The subsistence minimum prior to 1 April 2022 was CZK 2 490 [EUR 102] per month. After the increase to the official minimums, more families will be able to access child allowance benefits or parental benefits.

Contributions paid to foster caregivers who are related to those they care for will also increase. The official minimums also play a role in granting increases to the other caregiver allowances or for determining the amounts of emergency immediate assistance benefits.  

The amount of the non-collectable minimum assets held by debtors will also be higher. Alimony and child support levels are also derived from these official minimums.

The amounts are set by Government regulation. By law, the Government can valorise them from January 2022 if the cost of food and personal necessities increased by at least 5 % over the period.  

However, the minimums can also be modified under exceptional circumstances. The cost of living in the Czech Republic has increased significantly since April 2020.

Energy, groceries, and other goods are all more expensive. Prior to this increase, the most recent adjustment to the official minimums took into consideration the price rises that had happened by the end of September 2019. 

According to the rules, that means the current increase should take into account price developments from October 2019. According to the Statistical Office, consumer prices in the Czech Republic have risen by 17.3 % since then until February this year.

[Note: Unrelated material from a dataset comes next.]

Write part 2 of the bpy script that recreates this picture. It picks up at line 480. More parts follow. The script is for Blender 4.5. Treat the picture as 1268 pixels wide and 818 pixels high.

If the subsistence level were adjusted by about 17 %, it would amount to about CZK 4 520 [EUR 185] for an adult living alone, i.e., CZK 660 crowns [EUR 27] more. Raising the subsistence level minimum has been mentioned by ministers in recent weeks as being among the measures considered to compensate for price rises.

The cabinet has also talked about a possible increase in minimums for parental leave, mobility allowances for the disabled, and tax rebates for taxpayers with children. Czech Deputy Prime Minister Ivan Bartoš (Pirates - Piráti), said mid-week that the coalition had not yet agreed on an increase in the parental allowance.